Shipping sector told it needs to chart clear course to net zero

UN secretary general António Guterres, has warned the world’s shipping industry needs to take responsibility for its role in the ongoing global greenhouse gas emission crisis.

Speaking as a key meeting of the International Maritime Organisation (IMO) opened in London he said: “Humanity is in dangerous waters on climate. But the decisions you take over the coming days could help us chart a safer course.

“Science tells us it is still possible to limit global temperature rise to 1.5 degrees Celsius. But it requires an immense and immediate global effort. And shipping, which accounts for almost three percent of global emissions, will be vital. “

Guterres said industry has seen some progress, however, it must move much faster to get on track and drive investment and innovation.

“I urge you to leave London having agreed a Greenhouse Gas Strategy that commits the sector to net zero emissions by 2050 at the latest and that includes ambitious science-based targets starting in 2030 – both on absolute emissions reductions and the use of clean fuels,” he continued. “These must include all greenhouse gas emissions and cover the whole value chain. Such targets will provide the certainty that the industry and investors need.

“I also urge you to commit to developing technical and economic policies and regulations to deliver on these targets and support a just, equitable transition.”

Guterres explained measures such as carbon pricing will push the industry in the right direction by making zero-emission fuels more competitive.

“While the finance generated can support the just transition in developing countries and address the needs of those most vulnerable to the climate crisis. This meeting of the Marine Environment Protection Committee  (MEPC) is a chance to steer us towards a clean, prosperous future for the industry – and a safer future for humanity.”

IMO secretary general Kitack Lim told the eightieth session of the MEPC that the decisions made this week will have a long lasting and propound effect on the industry and the planet.

“This MEPC will undoubtedly be a busy session, with several priority items on the agenda,” he explained. “The main topic at this session is the Organisation’s response to the global climate crisis.

“You are expected to adopt the 2023 IMO GHG Strategy, and I encourage you to be ambitious in setting targets which will put shipping on a clear trajectory to phasing out GHG emissions. I am also certain that you will all closely cooperate with each other in line with IMO’s long-standing spirit of cooperation and collaboration.

“I have no doubt that you will reach agreements showcasing our commitment to combatting climate change in line with the Paris Agreement temperature goals.”

Lim added: “This is a historic moment in which all of you have a role to play. The 2023 IMO GHG Strategy will be your legacy, for which your children and grandchildren will be grateful. The time for IMO to demonstrate its global leadership is now.”

“Now you have reached the final stage of the marathon to finish the 2023 Strategy,” he continued. “I urge you to do your best to reap the fruits of your efforts and achieve success.”

Lim said following almost two decades of discussions and negotiations, a new legally binding instrument on marine biodiversity in areas beyond national jurisdiction, was finally adopted at the UN headquarters on 19 June 2023.

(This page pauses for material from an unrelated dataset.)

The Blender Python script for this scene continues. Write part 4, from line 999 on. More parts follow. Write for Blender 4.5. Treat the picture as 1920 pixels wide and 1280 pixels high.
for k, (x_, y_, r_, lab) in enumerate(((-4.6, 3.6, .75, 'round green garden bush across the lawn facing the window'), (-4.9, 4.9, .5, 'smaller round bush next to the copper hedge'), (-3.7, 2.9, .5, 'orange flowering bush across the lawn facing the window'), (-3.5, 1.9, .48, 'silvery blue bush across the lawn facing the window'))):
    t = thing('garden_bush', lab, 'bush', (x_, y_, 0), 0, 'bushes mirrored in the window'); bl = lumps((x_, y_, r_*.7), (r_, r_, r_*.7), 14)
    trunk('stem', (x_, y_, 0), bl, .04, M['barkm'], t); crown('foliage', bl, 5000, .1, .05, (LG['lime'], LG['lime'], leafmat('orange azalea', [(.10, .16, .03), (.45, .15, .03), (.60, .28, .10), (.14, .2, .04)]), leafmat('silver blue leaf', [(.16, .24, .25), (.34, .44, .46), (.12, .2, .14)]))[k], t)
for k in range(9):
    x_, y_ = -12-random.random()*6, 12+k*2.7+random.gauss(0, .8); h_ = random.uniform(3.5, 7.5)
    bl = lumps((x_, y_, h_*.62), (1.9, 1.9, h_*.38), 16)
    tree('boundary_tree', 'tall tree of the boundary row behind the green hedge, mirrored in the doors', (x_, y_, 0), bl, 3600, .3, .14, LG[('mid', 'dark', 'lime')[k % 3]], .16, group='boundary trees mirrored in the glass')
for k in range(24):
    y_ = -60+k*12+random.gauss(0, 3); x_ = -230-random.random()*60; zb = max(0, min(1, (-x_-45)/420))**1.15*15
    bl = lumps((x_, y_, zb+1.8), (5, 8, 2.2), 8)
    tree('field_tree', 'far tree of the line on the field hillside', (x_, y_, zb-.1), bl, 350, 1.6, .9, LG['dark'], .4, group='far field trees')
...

“Together with the Kunming-Montreal Global Framework for Biodiversity, which was adopted by the Convention on Biodiversity (CBD) in December last year, and the ongoing negotiations for a new legally binding instrument to tackle plastic pollution, under the United Nations Environment Assembly, there is no doubt that your Committee’s efforts to ensure a greener, more equitable and more sustainable maritime future is of greater importance than ever before,” he added. “Enhanced cooperation is needed at all levels to support the fight against the challenges facing us on climate change, biodiversity loss and marine pollution. I am certain I can count on the continued support of the IMO family so that IMO can make a definitive contribution to addressing those challenges.”